## Exercise instructions
Starting at the first line of the data below, retype every line up to and including the one containing "bm_obj('cable_clip', bm, M['plastic'], cable)".

## Supplied material
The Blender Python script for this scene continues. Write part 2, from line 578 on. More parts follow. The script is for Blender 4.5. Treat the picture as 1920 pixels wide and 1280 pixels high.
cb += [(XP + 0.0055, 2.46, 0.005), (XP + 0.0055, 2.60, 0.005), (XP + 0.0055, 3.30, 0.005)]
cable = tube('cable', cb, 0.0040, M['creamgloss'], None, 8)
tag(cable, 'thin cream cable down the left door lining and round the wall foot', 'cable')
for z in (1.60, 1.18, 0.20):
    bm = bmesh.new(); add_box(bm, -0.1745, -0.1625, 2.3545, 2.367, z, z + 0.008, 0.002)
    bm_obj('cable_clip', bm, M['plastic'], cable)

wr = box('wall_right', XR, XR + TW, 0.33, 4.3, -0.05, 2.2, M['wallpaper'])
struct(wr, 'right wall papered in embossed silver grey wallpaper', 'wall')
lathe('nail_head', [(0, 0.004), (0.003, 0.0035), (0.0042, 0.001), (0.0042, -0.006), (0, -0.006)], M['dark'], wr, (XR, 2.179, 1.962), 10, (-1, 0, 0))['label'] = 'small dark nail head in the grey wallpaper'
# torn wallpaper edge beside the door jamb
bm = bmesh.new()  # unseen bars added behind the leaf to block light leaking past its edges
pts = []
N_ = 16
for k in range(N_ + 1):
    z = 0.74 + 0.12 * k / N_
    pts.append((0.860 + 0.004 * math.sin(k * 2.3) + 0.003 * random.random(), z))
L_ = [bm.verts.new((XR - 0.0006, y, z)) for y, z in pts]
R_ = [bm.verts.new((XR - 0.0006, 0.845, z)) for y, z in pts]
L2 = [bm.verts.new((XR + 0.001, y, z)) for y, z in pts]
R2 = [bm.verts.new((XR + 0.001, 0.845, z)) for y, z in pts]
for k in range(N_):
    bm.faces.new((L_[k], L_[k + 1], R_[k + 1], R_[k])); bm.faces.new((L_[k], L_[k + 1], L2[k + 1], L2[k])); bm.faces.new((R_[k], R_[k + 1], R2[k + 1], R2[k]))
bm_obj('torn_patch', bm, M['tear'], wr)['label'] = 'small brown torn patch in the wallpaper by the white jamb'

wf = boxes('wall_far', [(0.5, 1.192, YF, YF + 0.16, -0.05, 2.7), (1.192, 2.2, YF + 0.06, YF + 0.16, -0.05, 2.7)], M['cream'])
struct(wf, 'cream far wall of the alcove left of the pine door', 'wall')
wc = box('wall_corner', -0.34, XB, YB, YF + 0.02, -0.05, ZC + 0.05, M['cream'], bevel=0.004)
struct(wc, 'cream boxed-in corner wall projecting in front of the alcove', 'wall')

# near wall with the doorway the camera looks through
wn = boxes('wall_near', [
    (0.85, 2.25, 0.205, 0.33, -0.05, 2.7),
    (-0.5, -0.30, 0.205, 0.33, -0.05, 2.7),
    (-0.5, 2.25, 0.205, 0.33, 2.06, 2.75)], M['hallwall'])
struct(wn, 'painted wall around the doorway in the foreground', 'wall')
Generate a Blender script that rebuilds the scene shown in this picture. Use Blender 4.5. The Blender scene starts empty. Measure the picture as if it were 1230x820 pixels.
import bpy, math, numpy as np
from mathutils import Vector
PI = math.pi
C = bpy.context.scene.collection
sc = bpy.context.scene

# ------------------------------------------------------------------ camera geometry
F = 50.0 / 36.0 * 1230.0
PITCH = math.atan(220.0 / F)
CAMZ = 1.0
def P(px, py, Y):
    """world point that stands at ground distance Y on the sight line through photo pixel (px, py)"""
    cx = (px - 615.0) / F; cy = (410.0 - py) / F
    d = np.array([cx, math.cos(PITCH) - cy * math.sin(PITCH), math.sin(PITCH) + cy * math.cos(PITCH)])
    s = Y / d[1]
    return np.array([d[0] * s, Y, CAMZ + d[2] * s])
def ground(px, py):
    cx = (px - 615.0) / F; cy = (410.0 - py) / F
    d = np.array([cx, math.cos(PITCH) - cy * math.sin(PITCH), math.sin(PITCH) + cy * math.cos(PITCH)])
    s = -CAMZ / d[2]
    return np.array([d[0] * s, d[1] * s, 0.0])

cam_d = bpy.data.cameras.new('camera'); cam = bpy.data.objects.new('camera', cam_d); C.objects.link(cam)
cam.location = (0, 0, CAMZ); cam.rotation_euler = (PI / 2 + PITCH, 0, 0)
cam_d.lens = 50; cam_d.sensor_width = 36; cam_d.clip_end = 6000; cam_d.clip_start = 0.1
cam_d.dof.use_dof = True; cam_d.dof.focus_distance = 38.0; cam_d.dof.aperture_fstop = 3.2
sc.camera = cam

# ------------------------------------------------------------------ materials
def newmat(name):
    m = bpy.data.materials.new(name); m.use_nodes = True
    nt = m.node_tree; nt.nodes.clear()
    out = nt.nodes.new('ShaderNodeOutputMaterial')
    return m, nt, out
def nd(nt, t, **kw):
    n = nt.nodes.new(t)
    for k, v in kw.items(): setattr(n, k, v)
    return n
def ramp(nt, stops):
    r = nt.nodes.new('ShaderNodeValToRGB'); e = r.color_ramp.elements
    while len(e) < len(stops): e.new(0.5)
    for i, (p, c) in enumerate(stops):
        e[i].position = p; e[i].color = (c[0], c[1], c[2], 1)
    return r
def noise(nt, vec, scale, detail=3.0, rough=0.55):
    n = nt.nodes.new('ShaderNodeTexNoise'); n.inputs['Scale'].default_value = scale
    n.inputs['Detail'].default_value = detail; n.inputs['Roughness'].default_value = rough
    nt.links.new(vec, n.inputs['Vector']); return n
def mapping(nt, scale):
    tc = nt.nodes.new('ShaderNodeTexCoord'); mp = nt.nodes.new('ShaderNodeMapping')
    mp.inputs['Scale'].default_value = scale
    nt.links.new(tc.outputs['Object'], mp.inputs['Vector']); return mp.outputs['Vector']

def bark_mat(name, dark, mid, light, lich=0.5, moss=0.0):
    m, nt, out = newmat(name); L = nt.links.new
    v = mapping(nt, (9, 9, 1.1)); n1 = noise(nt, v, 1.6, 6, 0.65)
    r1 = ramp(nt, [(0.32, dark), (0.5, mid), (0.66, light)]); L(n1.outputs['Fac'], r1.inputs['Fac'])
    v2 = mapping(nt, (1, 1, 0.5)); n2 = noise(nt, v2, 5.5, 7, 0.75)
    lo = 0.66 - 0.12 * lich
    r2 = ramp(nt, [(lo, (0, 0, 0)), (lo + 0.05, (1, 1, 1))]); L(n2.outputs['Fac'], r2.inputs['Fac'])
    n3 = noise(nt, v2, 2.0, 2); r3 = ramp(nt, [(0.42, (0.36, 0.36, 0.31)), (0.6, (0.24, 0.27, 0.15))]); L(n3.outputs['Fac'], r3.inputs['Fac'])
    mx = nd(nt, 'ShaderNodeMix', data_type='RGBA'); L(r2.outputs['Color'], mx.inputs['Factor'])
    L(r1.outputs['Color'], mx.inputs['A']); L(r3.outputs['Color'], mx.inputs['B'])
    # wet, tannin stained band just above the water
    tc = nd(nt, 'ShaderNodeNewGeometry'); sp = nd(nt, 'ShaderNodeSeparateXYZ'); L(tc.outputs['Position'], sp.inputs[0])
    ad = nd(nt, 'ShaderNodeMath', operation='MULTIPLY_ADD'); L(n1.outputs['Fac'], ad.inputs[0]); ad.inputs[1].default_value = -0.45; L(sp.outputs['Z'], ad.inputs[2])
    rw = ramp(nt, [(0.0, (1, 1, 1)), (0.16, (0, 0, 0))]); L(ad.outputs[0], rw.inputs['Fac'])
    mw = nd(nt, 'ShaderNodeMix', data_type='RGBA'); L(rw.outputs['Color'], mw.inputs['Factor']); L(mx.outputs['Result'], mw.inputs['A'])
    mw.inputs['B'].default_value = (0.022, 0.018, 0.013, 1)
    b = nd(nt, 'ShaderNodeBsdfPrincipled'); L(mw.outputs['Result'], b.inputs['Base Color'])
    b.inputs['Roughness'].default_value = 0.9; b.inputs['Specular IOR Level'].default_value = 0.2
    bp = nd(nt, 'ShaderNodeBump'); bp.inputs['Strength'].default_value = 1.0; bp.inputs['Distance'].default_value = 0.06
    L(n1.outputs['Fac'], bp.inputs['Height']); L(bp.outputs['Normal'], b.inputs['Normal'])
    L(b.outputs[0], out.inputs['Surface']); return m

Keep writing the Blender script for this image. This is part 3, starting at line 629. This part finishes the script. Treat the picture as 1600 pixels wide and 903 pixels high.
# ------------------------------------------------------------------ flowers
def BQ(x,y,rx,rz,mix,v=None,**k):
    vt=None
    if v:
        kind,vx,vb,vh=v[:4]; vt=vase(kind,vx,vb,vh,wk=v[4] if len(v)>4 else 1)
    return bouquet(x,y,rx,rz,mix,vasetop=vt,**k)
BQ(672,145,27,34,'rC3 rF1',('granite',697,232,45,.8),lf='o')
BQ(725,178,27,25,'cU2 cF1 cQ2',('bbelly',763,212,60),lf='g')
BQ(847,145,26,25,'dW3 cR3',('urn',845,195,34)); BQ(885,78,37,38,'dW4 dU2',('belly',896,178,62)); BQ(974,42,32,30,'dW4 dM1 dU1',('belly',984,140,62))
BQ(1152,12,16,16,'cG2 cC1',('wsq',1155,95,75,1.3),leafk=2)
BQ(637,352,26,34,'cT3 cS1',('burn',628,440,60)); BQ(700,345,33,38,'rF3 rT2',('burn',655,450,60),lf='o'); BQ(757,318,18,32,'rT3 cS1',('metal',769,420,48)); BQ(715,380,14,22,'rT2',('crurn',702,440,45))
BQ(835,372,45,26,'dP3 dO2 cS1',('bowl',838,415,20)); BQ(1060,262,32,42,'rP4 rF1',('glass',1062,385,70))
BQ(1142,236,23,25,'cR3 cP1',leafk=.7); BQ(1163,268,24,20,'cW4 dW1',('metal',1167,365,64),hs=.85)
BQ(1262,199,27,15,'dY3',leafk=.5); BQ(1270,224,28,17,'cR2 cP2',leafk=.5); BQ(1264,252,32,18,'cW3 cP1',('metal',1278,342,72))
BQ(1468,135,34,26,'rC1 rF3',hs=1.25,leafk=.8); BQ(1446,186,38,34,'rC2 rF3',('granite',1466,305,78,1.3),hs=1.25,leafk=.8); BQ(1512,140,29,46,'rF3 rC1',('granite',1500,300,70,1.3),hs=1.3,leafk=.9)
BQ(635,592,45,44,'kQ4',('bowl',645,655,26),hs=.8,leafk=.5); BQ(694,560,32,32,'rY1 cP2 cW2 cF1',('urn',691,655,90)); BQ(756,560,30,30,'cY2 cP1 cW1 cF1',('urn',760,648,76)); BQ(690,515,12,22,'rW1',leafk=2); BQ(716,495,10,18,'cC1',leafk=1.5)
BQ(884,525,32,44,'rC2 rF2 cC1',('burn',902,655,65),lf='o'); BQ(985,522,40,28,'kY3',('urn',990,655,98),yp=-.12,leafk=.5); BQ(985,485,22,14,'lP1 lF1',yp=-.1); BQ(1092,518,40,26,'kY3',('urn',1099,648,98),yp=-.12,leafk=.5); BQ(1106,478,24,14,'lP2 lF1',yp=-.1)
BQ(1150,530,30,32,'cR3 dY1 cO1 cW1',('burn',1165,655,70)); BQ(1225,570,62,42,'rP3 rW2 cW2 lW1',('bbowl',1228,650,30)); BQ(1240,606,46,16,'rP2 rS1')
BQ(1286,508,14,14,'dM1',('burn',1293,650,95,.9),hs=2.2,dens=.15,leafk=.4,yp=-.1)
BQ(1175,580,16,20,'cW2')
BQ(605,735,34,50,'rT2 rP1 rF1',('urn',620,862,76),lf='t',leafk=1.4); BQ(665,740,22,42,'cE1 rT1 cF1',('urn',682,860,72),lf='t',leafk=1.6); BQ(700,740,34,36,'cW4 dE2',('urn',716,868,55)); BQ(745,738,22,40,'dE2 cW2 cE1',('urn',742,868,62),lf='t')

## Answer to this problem
The Blender Python script for this scene continues. Write part 2, from line 578 on. More parts follow. The script is for Blender 4.5. Treat the picture as 1920 pixels wide and 1280 pixels high.
cb += [(XP + 0.0055, 2.46, 0.005), (XP + 0.0055, 2.60, 0.005), (XP + 0.0055, 3.30, 0.005)]
cable = tube('cable', cb, 0.0040, M['creamgloss'], None, 8)
tag(cable, 'thin cream cable down the left door lining and round the wall foot', 'cable')
for z in (1.60, 1.18, 0.20):
    bm = bmesh.new(); add_box(bm, -0.1745, -0.1625, 2.3545, 2.367, z, z + 0.008, 0.002)
    bm_obj('cable_clip', bm, M['plastic'], cable)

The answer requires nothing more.